Church submits rezoning plan in five-year battle to expand

Building would become one of Howard County's largest religious facilities

January 09, 2004|By Liz F. Kay | Liz F. Kay,SUN STAFF

For more than five years, the 1,800-member First Baptist Church of Guilford has met a succession of roadblocks, from opposition by neighbors to denials by zoning officials, as it sought to expand its building to megachurch proportions.

Now the church has applied through Howard County's comprehensive rezoning process for a designation that would allow the century-old congregation to build the addition without special permission.

"One way or another, the council is really being asked to resolve it," said County Council Chairman Guy Guzzone, a North Laurel-Savage Democrat who represents the area.

Community residents remain concerned, however, that the plan to build the 40-foot-tall structure with more than 1,500 seats and 535 parking spaces - making it one of the largest religious facilities in Howard County - would overwhelm their neighborhood.

"I guess the church has failed in three attempts to demonstrate that the size and intensity of the proposed use is appropriate for that site," said Oliver Edwards, who has lived in Guilford since 1996. "I would like the County Council to keep that in mind, that this use has been proposed and it's just too intense for the location."

For almost a year, Howard has re-examined the future of the county's development through its once-a-decade rezoning process. County Council members submitted more than 140 amendments to the bill, which represents more than 170 requests for zoning map changes as well as to the text of the zoning code.

Ellicott City Republican Councilman Christopher J. Merdon submitted the amendment to consider this application. Guzzone also submitted the amendment, but as a pro forma act as council chairman.

"We need to explore all possibilities," Merdon said.

At a public hearing scheduled for Jan. 20, the councilmen will listen to testimony about changes such as First Baptist's that have not been discussed previously. Members hope to vote on the bill at their legislative session Feb. 2.

Under First Baptist's zoning, it must apply to the county for "conditional-use" permission to expand its building on nearly 5 acres of the 9 it owns at Guilford and Oakland Mills roads in Columbia.

The "residential senior-institutional" designation it is seeking, however, would allow religious facilities and community centers to operate - and therefore expand - as a matter of right. It would also permit housing for seniors.

Councilmen David A. Rakes, an east Columbia Democrat, and Ken Ulman, a west Columbia Democrat, have submitted amendments that would reduce the setback for religious facility parking in that zone to 20 feet.

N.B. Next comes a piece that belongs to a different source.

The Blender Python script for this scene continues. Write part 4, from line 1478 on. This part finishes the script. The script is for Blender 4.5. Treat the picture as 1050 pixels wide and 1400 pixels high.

According to First Baptist's application, submitted on the Dec. 15 deadline, "the current location represents the best location for it to expand, to serve its members, to have reasonable access and to have a minimal effect on a neighboring community."

The church's pastor, the Rev. John L. Wright, said the expansion would allow the century-old congregation to continue to serve Columbia, which grew up around it. He has said he expects his congregation to nearly double to 3,000 in coming years.

"The babies haven't been born yet," he said.

In this era, the U.S. Constitution still protects freedom of religion, Wright said. And through the years, countless institutions grew out of African-American churches, including universities, and will continue to do so, he added.

"We've been in the past and we're in the present. Now we're looking forward to the future," Wright said.

In November, Thomas P. Carbo, the county hearing examiner, rejected the church's petition, stating that the planned expansion would be more intrusive than other religious facilities in similar zoning.

If granted the residential senior-institutional zoning, there would be no opportunity for public review, Edwards said.

Guzzone said he was reserving judgment until he sees a construction phasing plan that First Baptist's attorney, Richard B. Talkin, indicated would be available by the public hearing Jan. 20.

"I want to see all the facts, and that's our job," Guzzone said.